Despite some efforts at mindfulness, I'm spending a lot of time worried about my work issue. It should be resolved, or at least partly resolved by the 25th or 26th. Which seems VERY far away. But it's made me think back to other times that I've done this exact thing: worry about something incessantly for up to a month. And every time, when it's done I think, that was SUCH A HUGE WASTE OF MY VALUABLE TIME.
A few examples:
the time my neighbor's garbage was overflowing for 3 weeks.
the LAST time I had to wait a month to resolve a work problem.
the time I was sure the arborist would electrocute himself when he took down my tree.
the time I was sure the roofers would die while re-roofing my house.
the time I was sure the radon remediation would bring radiation and ruin to my life.
I see a trend: work and house, work and house.
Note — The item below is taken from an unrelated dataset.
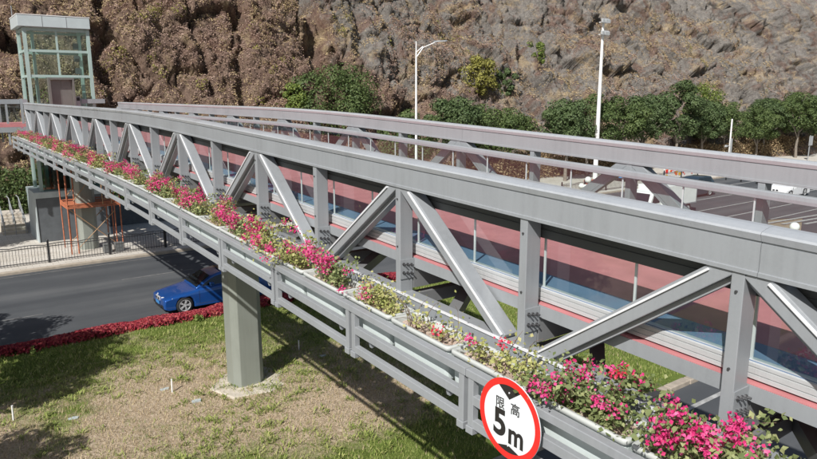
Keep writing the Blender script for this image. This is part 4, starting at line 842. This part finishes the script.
# roadside stall: printed hoarding, cartons
st_ = thing('printed_hoarding', (62.6, 38.9, 0), 'low white hoarding with splashed orange and yellow print beside the road', 'hoarding')
b = MB(); b.box(-3.0, 2.4, -.04, .04, .15, 1.5); b.build('panel', M['white'], st_, local=True)
for x in (-2.9, -.3, 2.3): b = MB(); b.box(x-.03, x+.03, .05, .12, 0, 1.6); b.build('hoarding_post', M['alu'], st_, local=True)
rr_ = random.Random(3); bs = [MB(), MB(), MB()]
for i in range(46):
    x = rr_.uniform(-2.9, 1.2) if i < 30 else rr_.uniform(-.5, 2.2); z = rr_.uniform(.3, 1.4); q = rr_.uniform(.07, .26) if i < 30 else rr_.uniform(.04, .13); n = 7
    p = [(x+q*rr_.uniform(.6, 1.3)*math.cos(2*math.pi*k/n), -.043-.0007*i, min(1.49, max(.16, z+q*rr_.uniform(.5, 1.1)*math.sin(2*math.pi*k/n)))) for k in range(n)]; bs[i % 3].add(p, [tuple(range(n))])
for b, m in zip(bs, ('yellow', 'orange_p', 'red')): b.build('print', M[m], st_, local=True)['kind'] = 'stuff'
for i, (x, y, w_, h_, lab) in enumerate(((70.2, 40.2, .9, 1.1, 'tall brown cardboard carton right of the printed hoarding'), (71.6, 40.0, 1.1, 1.3, 'largest brown cardboard carton in the roadside row'), (72.9, 40.5, .7, .8, 'small brown cardboard carton beside the parked scooter'))):
    b = MB(); b.box(x, x+w_, y, y+.8, .001, h_); o = b.build('cardboard_box', M['card'], bevel=.02); tag(o, lab, 'carton', 'cartons by the roadside')
    b = MB(); b.box(x+w_/2-.03, x+w_/2+.03, y-.004, y-.001, .02, h_-.02); b.build('tape', M['white'], o)
def scooter(x, y, rz, paint, label):
    s = thing('scooter', (x, y, 0), label, 'scooter', 'scooters parked by the roadside', rz)
    for wx in (0, 1.25):
        b = MB(); n = 18; ring = [[(wx+r_*math.cos(2*math.pi*k/n), yy, .26+r_*math.sin(2*math.pi*k/n)) for k in range(n)] for r_, yy in ((.2, -.05), (.26, -.035), (.26, .035), (.2, .05), (.12, .02), (.12, -.02))]; ring.append(ring[0]); b.loft(ring, caps=False); b.build('wheel', M['tyre'], s, local=True)
    b = MB(); b.loft([[(x_, y_*w__, z_) for x_, z_ in ((.28, .32), (.20, .9), (.30, .92), (.42, .42), (.75, .36), (.85, .68), (1.45, .74), (1.5, .5), (1.0, .28), (.4, .24))] for y_, w__ in ((-1, .14), (-1, .09), (1, .09), (1, .14))][0:4]); b.build('body', paint, s, local=True, bevel=.03)
    b = MB(); b.box(.85, 1.5, -.12, .12, .745, .83); b.build('seat', M['black'], s, local=True, bevel=.02)
    b = MB(); b.tube([(0, 0, .26), (.22, 0, .95)], .03, 6); b.tube([(.24, -.32, 1.02), (.2, 0, .98), (.24, .32, 1.02)], .02, 6); b.build('handlebar', M['black'], s, local=True)
scooter(74.2, 39.6, .2, M['white_car'], 'white scooter parked at the kerb left of its dark neighbour'); scooter(76.3, 39.5, -.15, M['dark_car'], 'dark scooter parked at the kerb, farthest right')
# bollards
for i, (x, lab) in enumerate(((65.9, 'black bollard nearest the parked scooters, leftmost of three'), (65.6, 'black bollard in the middle of the row of three'), (65.3, 'black bollard nearest the white car, rightmost of three'))):
    y = 35.9-1.72*i; b = MB(); b.tube([(x, y, -.12), (x, y, .85)], .07, 10); b.tube([(x, y, .86), (x, y, .98)], [.08, .04], 10); b.tube([(x, y, .6), (x, y, .7)], .076, 10, mi=1); tag(b.build('bollard', [M['black'], M['white']]), lab, 'bollard', 'bollards on the carriageway')
# stack of red bricks
bp = thing('brick_stack', (50.2, 40.2, 0), 'stack of red bricks on the pale pavement near the fence', 'bricks'); b0 = MB(); b0.box(0, .48, 0, .22, 0, .13); br0 = b0.build('brick', M['brick'], bp, local=True); br0.location = (-.9, -.3, .001); first = True
for l in range(5):
    for i in range(4-l//3):
        for j in range(2):
            if first: first = False; continue
            c = br0.copy(); COL.objects.link(c); c.location = (-.9+i*.5+(.2 if l % 2 else 0)+random.uniform(-.02, .02), -.3+j*.25, .001+l*.135)

# ------------------------------------------------------------------ lamps and poles
def street_lamp(x, y, h, label):
    p = thing('street_lamp', (x, y, 0), label, 'street lamp'); b = MB(); b.tube([(x, y, 0), (x, y, h*.5), (x, y, h-.9)], [.12, .09, .065], 10); b.tube([(x, y, h-.9), (x, y, h-.1)], [.05, .04], 8); b.build('pole', M['white'], p)
    b = MB(); b.tube([(x, y, h-1.3), (x+.5, y-.2, h-.55), (x+1.5, y-.6, h-.1)], .04, 6); b.tube([(x, y, h-.9), (x+.5, y-.2, h-.45)], .03, 6); b.build('arm', M['white'], p)
    b = MB(); b.loft([[(x+1.3+.95*t, y-.52-.38*t+w_*q, h-.13+.06*t+zz) for w_, zz in ((-1, 0), (-.6, .09), (.6, .09), (1, 0))] for t, q in ((0, .06), (.3, .16), (.8, .16), (1, .05))]); b.build('lamp_head', M['alu'], p)
street_lamp(31.2, 42, 12.5, 'tall white street lamp with curved arm above the bridge handrail')
fm = thing('floodlight_mast', (53.95, 42.8, 0), 'tall white floodlight mast with two tiers of lamps behind the trees', 'floodlight mast')
b = MB(); b.tube([(53.95, 42.8, 0), (53.95, 42.8, 8), (53.95, 42.8, 15.2)], [.24, .18, .11], 12); b.build('pole', M['white'], fm)
for z in (14.0, 15.1):
    b = MB(); b.box(53.45, 54.45, 42.7, 42.9, z, z+.06); cb_ = b.build('crossarm', M['white'], fm)
    for dx in (-.4, .05, .4): b = MB(); b.loft([[(53.95+dx+w_, 42.6-d_, z+.08+zz-d_*.5) for w_, zz in ((-.15, 0), (.15, 0), (.15, .3), (-.15, .3))] for d_ in (0, .22)]); b.build('floodlight', M['alu_light'], cb_, local=False)
def cctv(x, y, h, label):
    p = thing('camera_pole', (x, y, 0), label, 'camera pole'); b = MB(); b.tube([(x, y, 0), (x, y, h)], .09, 8); b.build('pole', M['white'], p)
    b = MB(); b.tube([(x-.8, y, h*.45), (x+.5, y, h*.45)], .04, 6); b.box(x-.9, x-.6, y-.1, y+.1, h*.45-.1, h*.45+.12); b.box(x-.1, x+.25, y-.15, y-.05, h*.3, h*.6); b.build('camera_arm', M['alu_light'], p)
cctv(76.5, 41.6, 5.6, 'pale camera pole with side arms in front of the roadside trees')
def globe_lamp(x, y, z, n, label):
    p = thing('globe_lamp', (x, y, 0), label, 'lamp', 'globe lamps on the median'); b = MB(); b.tube([(x, y, 0), (x, y, z-.15)], [.07, .04], 8); b.build('pole', M['black'], p)
    b = MB(); b.ball((x, y, z+.12), .19, 10); b.build('globe', M['globe'], p, smooth=True)
    for k in range(n):
        a = 2*math.pi*k/n+.3; c = (x+.38*math.cos(a), y+.38*math.sin(a), z-.28); b = MB(); b.tube([(x, y, z-.55), (c[0], c[1], z-.5)], .02, 6); b.build('arm', M['black'], p); b = MB(); b.ball(c, .17, 10); b.build('globe', M['globe'], p, smooth=True)
globe_lamp(31.4, 25.4, 3.45, 4, 'cluster of white globes on a post seen through the far glass rail'); globe_lamp(27.9, 12.2, 3.15, 3, 'white globe lamp seen through the glass at the right edge')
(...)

So I guess I need to quit my job and sell my house. Problems solved!!!
Just kidding.
What's the block I have on trying techniques that will help: mindfulness, meditation, truly accepting the fears, etc etc.? I have the tools, I even know they work, because I have done so many successful ERP sessions.
I have read that having poor insight into your OCD makes treatment less successful. And I know that I have poor insight with respect to these "non-contamination" type fears. I am much more likely in these cases to actually believe that the bad outcome is not just likely, but inevitable.
But just because poor insight makes treatment harder, it doesn't make it impossible, and I really need to get my rear in gear on these, because life is pretty miserable this way. And man, does time pass slowly!!!!